During April and early May there are lots of opportunities for students and staff to get involved in the Information Futures Commission.
The conversations we have in the next few weeks will directly shape the University’s 10-year strategy for scholarly information and technologies. If you have an idea, a suggestion, a comment or a question, now is the time to speak up!
At yesterday’s project team meeting, we noodled out a diagram showing the process for consultation and drafting the strategy. (Click the image below to see a larger version, or keep reading for a description of what the diagram means.)
As Commission leader Linda O’Brien noted this week, “The first stage of the consultation process has been focused on opening up the issues, exposing the complexity of the environment and the opportunities and challenges before us. In this way we hope to elicit a wide range of views and opinions and ensure that we have explored all the significant issues.”
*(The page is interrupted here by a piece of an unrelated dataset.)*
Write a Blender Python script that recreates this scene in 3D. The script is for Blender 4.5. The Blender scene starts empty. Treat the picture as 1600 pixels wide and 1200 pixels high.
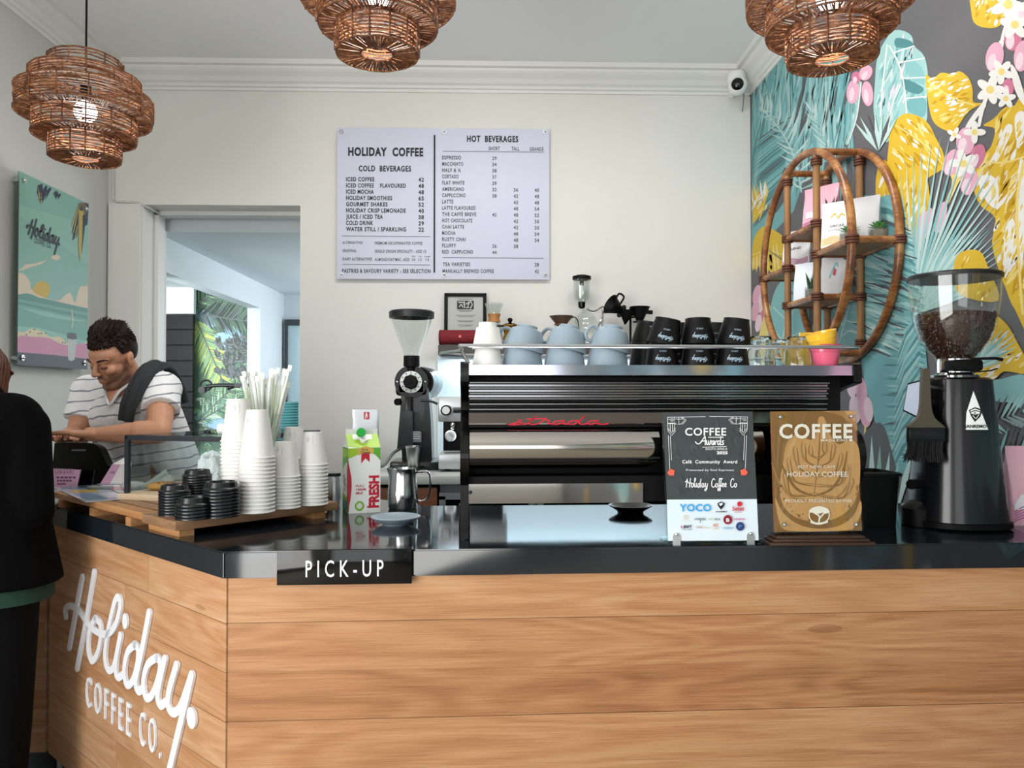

We started by publishing a Consultation Paper that defined the questions we needed to address.
During March and April we have sought ideas and input from the University community and from external stakeholders. We have held forums with guest speakers, attended meetings, consulted widely, run an online survey, given presentations and invited written submissions.
This exploratory phase will conclude with a series of workshops in late April — RSVP now to secure your place and have your say!
We have reached the widest part of the diamond shape in the diagram — it represents the half-way point for the process. Now we are entering a stage where we begin to refine our ideas based on what we have learned and the feedback received.
In early May we will hold a series of focus groups and other meetings to review all the input received and start drafting the 10-year strategy.
A draft document will be released for comment by the University community in early June.
Once finalised, the strategy will be submitted to an approval process that includes the Commission’s Steering Committee, Academic Board and University Council. An implementation plan will be submitted to the Planning and Budget Committee’s mid-year conference.